A pesar de los mitos de la Transición, la monarquía suponía
una garantía en el seno del Estado para los sectores económicos parasitarios,
que veían en la democracia una amenaza para sus intereses y querían una
garantía que fuese ajena a la voluntad popular y estuviese fuera del control
del principio de legalidad. Un secreto a voces que ya denunciaron los 13
Raperos en su autoinculpación musical colectiva en defensa de la libertad de
expresión: “Los borbones son unos ladrones”.

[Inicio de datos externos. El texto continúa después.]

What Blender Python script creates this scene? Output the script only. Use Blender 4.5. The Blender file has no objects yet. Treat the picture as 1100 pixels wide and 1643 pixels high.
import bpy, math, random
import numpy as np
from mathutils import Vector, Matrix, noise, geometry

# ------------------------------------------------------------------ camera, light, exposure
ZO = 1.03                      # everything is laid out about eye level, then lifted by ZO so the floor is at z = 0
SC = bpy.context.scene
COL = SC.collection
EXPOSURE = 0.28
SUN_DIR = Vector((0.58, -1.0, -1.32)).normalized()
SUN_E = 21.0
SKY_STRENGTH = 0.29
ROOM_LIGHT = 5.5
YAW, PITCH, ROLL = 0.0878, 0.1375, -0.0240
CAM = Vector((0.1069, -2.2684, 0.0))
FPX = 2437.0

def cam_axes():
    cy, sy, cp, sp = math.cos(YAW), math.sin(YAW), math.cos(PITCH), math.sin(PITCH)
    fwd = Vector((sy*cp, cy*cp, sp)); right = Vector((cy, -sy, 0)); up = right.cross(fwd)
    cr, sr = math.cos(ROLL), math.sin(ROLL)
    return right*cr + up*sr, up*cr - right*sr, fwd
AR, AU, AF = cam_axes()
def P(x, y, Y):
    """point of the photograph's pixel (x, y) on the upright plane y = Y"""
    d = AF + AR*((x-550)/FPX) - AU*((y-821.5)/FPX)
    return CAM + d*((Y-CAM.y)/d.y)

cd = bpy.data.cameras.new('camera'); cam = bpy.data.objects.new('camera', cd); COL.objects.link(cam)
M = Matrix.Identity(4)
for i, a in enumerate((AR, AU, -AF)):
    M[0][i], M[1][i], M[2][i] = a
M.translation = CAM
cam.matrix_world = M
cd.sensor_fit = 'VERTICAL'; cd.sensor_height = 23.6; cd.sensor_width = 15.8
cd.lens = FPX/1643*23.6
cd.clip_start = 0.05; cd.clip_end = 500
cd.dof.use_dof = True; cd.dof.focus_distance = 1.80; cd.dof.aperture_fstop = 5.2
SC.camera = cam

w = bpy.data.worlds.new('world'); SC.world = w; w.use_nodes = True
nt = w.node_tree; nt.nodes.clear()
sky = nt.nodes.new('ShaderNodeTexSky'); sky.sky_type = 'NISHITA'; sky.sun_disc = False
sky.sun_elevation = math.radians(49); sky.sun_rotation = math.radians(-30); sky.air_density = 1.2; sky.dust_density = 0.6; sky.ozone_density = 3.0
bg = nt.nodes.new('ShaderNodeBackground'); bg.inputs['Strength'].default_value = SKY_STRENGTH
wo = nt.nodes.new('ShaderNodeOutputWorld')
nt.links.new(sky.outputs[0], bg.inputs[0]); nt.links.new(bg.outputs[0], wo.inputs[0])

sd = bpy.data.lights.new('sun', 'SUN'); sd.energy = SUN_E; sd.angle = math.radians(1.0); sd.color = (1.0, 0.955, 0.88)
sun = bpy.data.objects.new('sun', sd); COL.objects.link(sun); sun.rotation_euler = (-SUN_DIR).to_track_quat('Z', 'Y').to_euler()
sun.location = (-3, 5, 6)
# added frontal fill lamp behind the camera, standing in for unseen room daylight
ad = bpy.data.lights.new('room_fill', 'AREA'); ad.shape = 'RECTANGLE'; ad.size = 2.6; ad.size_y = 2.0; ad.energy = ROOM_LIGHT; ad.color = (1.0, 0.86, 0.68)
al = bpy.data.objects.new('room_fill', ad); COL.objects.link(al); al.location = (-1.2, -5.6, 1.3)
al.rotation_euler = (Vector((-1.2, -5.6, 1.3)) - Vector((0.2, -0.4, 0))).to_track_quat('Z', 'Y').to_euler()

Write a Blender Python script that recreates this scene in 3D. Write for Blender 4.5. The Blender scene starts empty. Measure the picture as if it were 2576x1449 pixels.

La caída en desgracia de Juan Carlos y
su abdicación renovó la teoría de “a rey muerto, rey puesto”. Ha supuesto una
huida hacia delante donde el problema se pretende circunscribir a una cuestión de
honorabilidad y transparencia del emérito, a pesar de las evidencias conocidas
sobre las fundaciones Lucum y Zagatka, donde figuran como beneficiarios los
Borbones Juan Carlos, Felipe y en su caso quien fuera heredero de
la Corona española.
El escándalo pretende encapsularse en el rey padre, en un
intento desesperado por proteger una institución que se cae a pedazos y que contagia su crisis a todas las
demás que se interponen para garantizar la impunidad y la
pervivencia de una magistratura antidemocrática que hace aguas por todas
partes.
Los letrados del Congreso, con sus
informes impidiendo que el Parlamento pueda debatir
sobre la Jefatura del Estado; el Tribunal Supremo archivando denuncias
a pesar de las evidencias; los decretos de la Fiscalía archivando las investigaciones por
prescripción y porque “la persona del rey no está sujeta a responsabilidad”
según lo recogido en el artículo 56 de la Constitución -y en la interpretación
recogida en la reforma exprés de la Ley Orgánica del Poder Judicial aprobada
para aforar al emérito-; o la sentencia del Tribunal Constitucional que afirma
que el rey no está sujeto a responsabilidad civil, penal o política demuestran
que la monarquía como una clave de bóveda extiende su crisis al conjunto de las
instituciones del Estado.
El último Pacto de la Zarzuela entre el PSOE, el PP y la
Casa Real para acordar la declaración de bienes de Felipe VI y el Real-decreto
de transparencia ha tenido dos consecuencias fundamentales. La primera es que
no es posible tapar la hemorragia con una tirita, porque no es un problema de
transparencia y porque las medidas adoptadas no establecen mecanismos que
garanticen la no repetición. La segunda es el reconocimiento de Vox como fuerza
constitucionalista por la Casa Real, un partido abiertamente golpista que
niega el pluralismo político y quiere ilegalizar a más de la mitad de las
fuerzas políticas del arco parlamentario.